DATASET EXCERPT:
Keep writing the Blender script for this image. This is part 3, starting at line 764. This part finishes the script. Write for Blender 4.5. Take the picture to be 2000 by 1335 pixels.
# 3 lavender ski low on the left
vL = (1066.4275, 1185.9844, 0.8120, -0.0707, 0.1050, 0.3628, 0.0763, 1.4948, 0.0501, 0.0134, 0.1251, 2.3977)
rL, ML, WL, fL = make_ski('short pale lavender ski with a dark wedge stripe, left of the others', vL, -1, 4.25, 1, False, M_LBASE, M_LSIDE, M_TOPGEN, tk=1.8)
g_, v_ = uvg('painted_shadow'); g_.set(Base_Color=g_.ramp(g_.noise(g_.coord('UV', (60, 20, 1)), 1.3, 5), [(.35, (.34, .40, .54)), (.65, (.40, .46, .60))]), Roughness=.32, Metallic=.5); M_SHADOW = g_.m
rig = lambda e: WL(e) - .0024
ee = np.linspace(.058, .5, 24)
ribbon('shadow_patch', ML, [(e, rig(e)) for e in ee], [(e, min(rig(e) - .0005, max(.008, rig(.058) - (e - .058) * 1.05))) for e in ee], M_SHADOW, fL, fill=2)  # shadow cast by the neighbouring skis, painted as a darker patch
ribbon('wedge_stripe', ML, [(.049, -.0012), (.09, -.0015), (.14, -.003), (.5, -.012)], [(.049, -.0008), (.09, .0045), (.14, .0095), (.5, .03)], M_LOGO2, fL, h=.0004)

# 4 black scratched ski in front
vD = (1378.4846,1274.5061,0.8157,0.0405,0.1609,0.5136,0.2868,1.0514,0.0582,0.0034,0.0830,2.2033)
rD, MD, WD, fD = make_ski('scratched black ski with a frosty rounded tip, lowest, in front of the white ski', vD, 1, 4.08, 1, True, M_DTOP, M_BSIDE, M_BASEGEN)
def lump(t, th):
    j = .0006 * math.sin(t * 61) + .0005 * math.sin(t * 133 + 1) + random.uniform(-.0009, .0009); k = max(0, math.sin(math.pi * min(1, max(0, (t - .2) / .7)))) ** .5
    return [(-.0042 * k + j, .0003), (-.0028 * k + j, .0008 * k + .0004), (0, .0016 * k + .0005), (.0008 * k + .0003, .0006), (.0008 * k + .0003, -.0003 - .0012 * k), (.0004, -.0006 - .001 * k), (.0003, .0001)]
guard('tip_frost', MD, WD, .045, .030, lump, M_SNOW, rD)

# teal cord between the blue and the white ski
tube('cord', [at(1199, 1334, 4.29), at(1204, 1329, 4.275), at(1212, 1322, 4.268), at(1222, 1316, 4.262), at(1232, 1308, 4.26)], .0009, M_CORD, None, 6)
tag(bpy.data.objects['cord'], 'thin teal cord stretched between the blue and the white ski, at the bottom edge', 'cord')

WHAT YOU ARE ASKED TO DO:
Return each line of the data exactly as written above.

RESPONSE TO THE EXERCISE:
Keep writing the Blender script for this image. This is part 3, starting at line 764. This part finishes the script. Write for Blender 4.5. Take the picture to be 2000 by 1335 pixels.
# 3 lavender ski low on the left
vL = (1066.4275, 1185.9844, 0.8120, -0.0707, 0.1050, 0.3628, 0.0763, 1.4948, 0.0501, 0.0134, 0.1251, 2.3977)
rL, ML, WL, fL = make_ski('short pale lavender ski with a dark wedge stripe, left of the others', vL, -1, 4.25, 1, False, M_LBASE, M_LSIDE, M_TOPGEN, tk=1.8)
g_, v_ = uvg('painted_shadow'); g_.set(Base_Color=g_.ramp(g_.noise(g_.coord('UV', (60, 20, 1)), 1.3, 5), [(.35, (.34, .40, .54)), (.65, (.40, .46, .60))]), Roughness=.32, Metallic=.5); M_SHADOW = g_.m
rig = lambda e: WL(e) - .0024
ee = np.linspace(.058, .5, 24)
ribbon('shadow_patch', ML, [(e, rig(e)) for e in ee], [(e, min(rig(e) - .0005, max(.008, rig(.058) - (e - .058) * 1.05))) for e in ee], M_SHADOW, fL, fill=2)  # shadow cast by the neighbouring skis, painted as a darker patch
ribbon('wedge_stripe', ML, [(.049, -.0012), (.09, -.0015), (.14, -.003), (.5, -.012)], [(.049, -.0008), (.09, .0045), (.14, .0095), (.5, .03)], M_LOGO2, fL, h=.0004)

# 4 black scratched ski in front
vD = (1378.4846,1274.5061,0.8157,0.0405,0.1609,0.5136,0.2868,1.0514,0.0582,0.0034,0.0830,2.2033)
rD, MD, WD, fD = make_ski('scratched black ski with a frosty rounded tip, lowest, in front of the white ski', vD, 1, 4.08, 1, True, M_DTOP, M_BSIDE, M_BASEGEN)
def lump(t, th):
    j = .0006 * math.sin(t * 61) + .0005 * math.sin(t * 133 + 1) + random.uniform(-.0009, .0009); k = max(0, math.sin(math.pi * min(1, max(0, (t - .2) / .7)))) ** .5
    return [(-.0042 * k + j, .0003), (-.0028 * k + j, .0008 * k + .0004), (0, .0016 * k + .0005), (.0008 * k + .0003, .0006), (.0008 * k + .0003, -.0003 - .0012 * k), (.0004, -.0006 - .001 * k), (.0003, .0001)]
guard('tip_frost', MD, WD, .045, .030, lump, M_SNOW, rD)

# teal cord between the blue and the white ski
tube('cord', [at(1199, 1334, 4.29), at(1204, 1329, 4.275), at(1212, 1322, 4.268), at(1222, 1316, 4.262), at(1232, 1308, 4.26)], .0009, M_CORD, None, 6)
tag(bpy.data.objects['cord'], 'thin teal cord stretched between the blue and the white ski, at the bottom edge', 'cord')